Task
Skip all pictures, then copy the lines from the start of the data through the line with "s.lay = s.bm.faces.layers.float.new('board')", keeping both ends.

----------

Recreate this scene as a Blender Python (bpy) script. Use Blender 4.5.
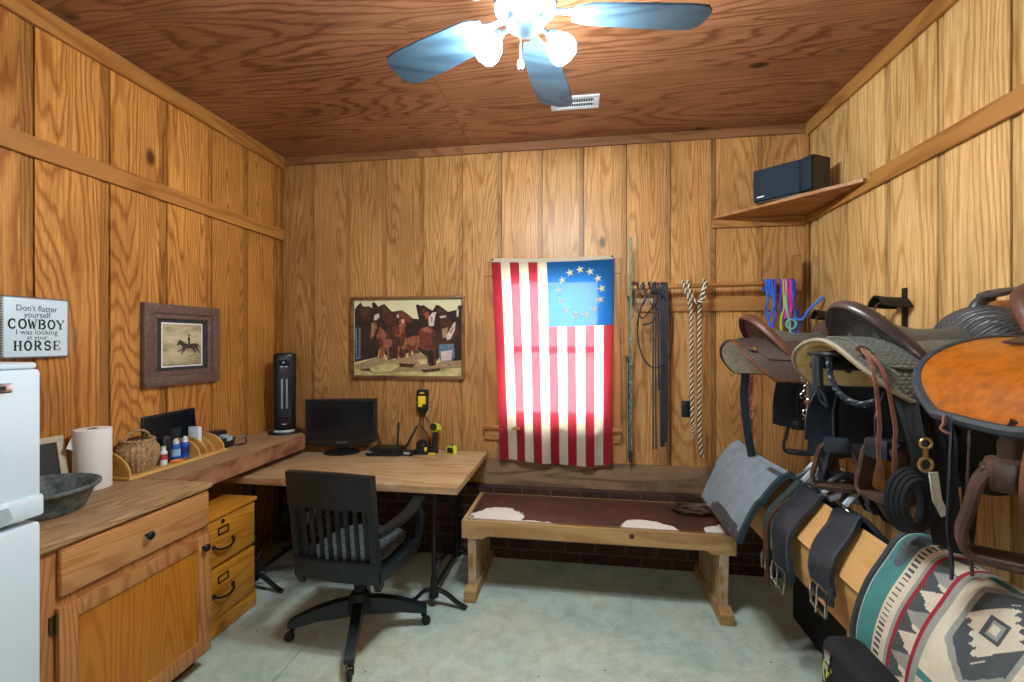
import bpy, bmesh, math, random
from mathutils import Vector, Matrix, noise as mnoise

random.seed(7)
for o in list(bpy.data.objects):
    bpy.data.objects.remove(o)
SC = bpy.context.scene
COL = SC.collection
PI = math.pi

# ------------------------------------------------------------------ camera, sky, exposure
cam_d = bpy.data.cameras.new('camera')
cam_d.sensor_width = 36.0
cam_d.lens = 450.0 / 1024.0 * 36.0
cam_d.clip_start = 0.02
cam = bpy.data.objects.new('camera', cam_d)
COL.objects.link(cam)
cam.location = (0, 0, 1.59)
cam.rotation_euler = (PI / 2, 0, math.atan(0.1503))
SC.camera = cam

world = bpy.data.worlds.new('overcast_sky')
SC.world = world
world.use_nodes = True
bg = world.node_tree.nodes['Background']
bg.inputs[0].default_value = (0.86, 0.93, 1.0, 1)
bg.inputs[1].default_value = 22.0

SC.view_settings.view_transform = 'Standard'
SC.view_settings.look = 'None'
SC.view_settings.exposure = 0.08
SC.view_settings.gamma = 1.0
SC.view_settings.use_curve_mapping = False
LAMP_STRENGTH = 410.0            # the three bulbs of the fan

# ------------------------------------------------------------------ mesh builder
class M:
    def __init__(s):
        s.bm = bmesh.new()
        s.lay = s.bm.faces.layers.float.new('board')

    def add(s, vs, fs, mi=0, T=None, board=0.0):
        bv = [s.bm.verts.new((T @ Vector(v)) if T is not None else v) for v in vs]
        for k, f in enumerate(fs):
            try:
                nf = s.bm.faces.new([bv[i] for i in f])
            except ValueError:
                continue
            nf.material_index = mi[k] if isinstance(mi, list) else mi
            nf[s.lay] = board
        return s

    def box(s, c, d, bev=0.0, mi=0, T=None, board=0.0, seg=2):
        t = bmesh.new()
        bmesh.ops.create_cube(t, size=1.0)
        for v in t.verts:
            v.co = Vector((v.co.x * d[0], v.co.y * d[1], v.co.z * d[2]))
        if bev > 0:
            b = min(bev, min(d) * 0.49)
            bmesh.ops.bevel(t, geom=list(t.edges), offset=b, segments=seg, profile=0.5, affect='EDGES')
        t.verts.index_update()
        vs = [v.co + Vector(c) for v in t.verts]
        fs = [[v.index for v in f.verts] for f in t.faces]
        t.free()
        return s.add(vs, fs, mi, T, board)

    def b2(s, lo, hi, bev=0.0, mi=0, T=None, board=0.0):
        return s.box([(a + b) / 2 for a, b in zip(lo, hi)], [abs(b - a) for a, b in zip(lo, hi)], bev, mi, T, board)

    def prism(s, poly, z0, z1, mi=0, T=None, board=0.0):
        n = len(poly)
        vs = [(p[0], p[1], z0) for p in poly] + [(p[0], p[1], z1) for p in poly]
        fs = [list(range(n))[::-1], [n + i for i in range(n)]]
        for i in range(n):
            j = (i + 1) % n
            fs.append([i, j, n + j, n + i])
        return s.add(vs, fs, mi, T, board)

    def sweep(s, prof, pts, side=None, closed=False, mi=0, T=None, scale=None, caps=True):
        pts = [Vector(p) for p in pts]
        n = len(pts); k = len(prof)
        vs = []; fs = []
        prev = None
        for i, p in enumerate(pts):
            if closed:
                t = pts[(i + 1) % n] - pts[i - 1]
            else:
                t = pts[min(i + 1, n - 1)] - pts[max(i - 1, 0)]
            if t.length < 1e-9:
                t = Vector((0, 0, 1))
            t.normalize()
            if side is not None:
                h = Vector(side[i]) if isinstance(side, list) else Vector(side)
            elif prev is not None:
                h = prev
            else:
                h = Vector((1, 0, 0)) if abs(t.x) < 0.8 else Vector((0, 1, 0))
            sd = h - t * h.dot(t)
            if sd.length < 1e-6:
                sd = t.orthogonal()
            sd.normalize()
            up = t.cross(sd)
            prev = sd
            sc = scale[i] if scale else 1.0
            for a, b in prof:
                vs.append(p + sd * (a * sc) + up * (b * sc))
        m = n if closed else n - 1
        for i in range(m):
            i2 = (i + 1) % n
            for j in range(k):
                j2 = (j + 1) % k
                fs.append([i * k + j, i * k + j2, i2 * k + j2, i2 * k + j])
        if caps and not closed:
            fs.append([j for j in range(k)][::-1])
            fs.append([(n - 1) * k + j for j in range(k)])
        return s.add(vs, fs, mi, T)

    def tube(s, pts, r, seg=8, closed=False, mi=0, T=None, scale=None, flat=1.0, side=None):
        prof = [(r * math.cos(2 * PI * i / seg), r * flat * math.sin(2 * PI * i / seg)) for i in range(seg)]
        return s.sweep(prof, pts, side, closed, mi, T, scale)

    def strap(s, pts, w, t, side, mi=0, T=None, closed=False, scale=None):
        return s.sweep([(-w / 2, -t / 2), (w / 2, -t / 2), (w / 2, t / 2), (-w / 2, t / 2)], pts, side, closed, mi, T, scale)

    def lathe(s, prof, seg=24, mi=0, T=None, sx=1.0, sy=1.0):
        vs = []; fs = []
        n = len(prof)
        for i in range(seg):
            a = 2 * PI * i / seg
            for r, z in prof:
                vs.append((max(r, 1e-5) * math.cos(a) * sx, max(r, 1e-5) * math.sin(a) * sy, z))
        for i in range(seg):
            i2 = (i + 1) % seg
            for j in range(n - 1):
                fs.append([i * n + j, i2 * n + j, i2 * n + j + 1, i * n + j + 1])
        fs.append([i * n for i in range(seg)][::-1])
        fs.append([i * n + n - 1 for i in range(seg)])
        return s.add(vs, fs, mi, T)

    def ball(s, c, r, seg=16, mi=0, T=None, sz=1.0):
        prof = [(r * math.cos(a), r * sz * math.sin(a)) for a in [(-0.5 + i / 10) * PI for i in range(11)]]
        TT = Matrix.Translation(c)
        return s.lathe(prof, seg, mi, (T @ TT) if T is not None else TT)

    def shell(s, fn, nu, nv, th, mi=0, mi_in=None, T=None, mif=None):
        """two-sided surface of thickness th; fn(u, v) with u, v in 0..1"""
        if mi_in is None:
            mi_in = mi
        P = [[Vector(fn(i / nu, j / nv)) for j in range(nv + 1)] for i in range(nu + 1)]
        def nrm(i, j):
            du = P[min(i + 1, nu)][j] - P[max(i - 1, 0)][j]
            dv = P[i][min(j + 1, nv)] - P[i][max(j - 1, 0)]
            n = du.cross(dv)
            return n.normalized() if n.length > 1e-12 else Vector((0, 0, 1))
        vs = []; fs = []; ms = []
        w = nv + 1; tot = (nu + 1) * w
        for i in range(nu + 1):
            for j in range(w):
                vs.append(P[i][j])
        for i in range(nu + 1):
            for j in range(w):
                vs.append(P[i][j] - nrm(i, j) * th)
        for i in range(nu):
            for j in range(nv):
                a, b, c, d = i * w + j, (i + 1) * w + j, (i + 1) * w + j + 1, i * w + j + 1
                fs.append([a, b, c, d]); ms.append(mif((i + .5) / nu, (j + .5) / nv) if mif else mi)
                fs.append([tot + d, tot + c, tot + b, tot + a]); ms.append(mi_in)
        for i in range(nu):
            for j in (0, nv):
                a, b = i * w + j, (i + 1) * w + j
                fs.append([a, b, tot + b, tot + a]); ms.append(mi)
        for j in range(nv):
            for i in (0, nu):
                a, b = i * w + j, i * w + j + 1
                fs.append([a, b, tot + b, tot + a]); ms.append(mi)
        return s.add(vs, fs, ms, T)

ROOTM = {}
def obj(name, m, mats, parent=None, smooth=True, world=False, ang=40):
    if world and parent is not None:
        m.bm.transform(ROOTM[parent.name].inverted())
    bmesh.ops.recalc_face_normals(m.bm, faces=list(m.bm.faces))
    me = bpy.data.meshes.new(name)
    m.bm.to_mesh(me); m.bm.free()
    for mm in (mats if isinstance(mats, (list, tuple)) else [mats]):
        me.materials.append(mm)
    if smooth:
        me.shade_smooth()
        me.set_sharp_from_angle(angle=math.radians(ang))
    o = bpy.data.objects.new(name, me)
    COL.objects.link(o)
    if parent is not None:
        o.parent = parent
        ROOTM[o.name] = ROOTM[parent.name]
    return o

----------

Answer to the exercise
Recreate this scene as a Blender Python (bpy) script. Use Blender 4.5.
import bpy, bmesh, math, random
from mathutils import Vector, Matrix, noise as mnoise

random.seed(7)
for o in list(bpy.data.objects):
    bpy.data.objects.remove(o)
SC = bpy.context.scene
COL = SC.collection
PI = math.pi

# ------------------------------------------------------------------ camera, sky, exposure
cam_d = bpy.data.cameras.new('camera')
cam_d.sensor_width = 36.0
cam_d.lens = 450.0 / 1024.0 * 36.0
cam_d.clip_start = 0.02
cam = bpy.data.objects.new('camera', cam_d)
COL.objects.link(cam)
cam.location = (0, 0, 1.59)
cam.rotation_euler = (PI / 2, 0, math.atan(0.1503))
SC.camera = cam

world = bpy.data.worlds.new('overcast_sky')
SC.world = world
world.use_nodes = True
bg = world.node_tree.nodes['Background']
bg.inputs[0].default_value = (0.86, 0.93, 1.0, 1)
bg.inputs[1].default_value = 22.0

SC.view_settings.view_transform = 'Standard'
SC.view_settings.look = 'None'
SC.view_settings.exposure = 0.08
SC.view_settings.gamma = 1.0
SC.view_settings.use_curve_mapping = False
LAMP_STRENGTH = 410.0            # the three bulbs of the fan

# ------------------------------------------------------------------ mesh builder
class M:
    def __init__(s):
        s.bm = bmesh.new()
        s.lay = s.bm.faces.layers.float.new('board')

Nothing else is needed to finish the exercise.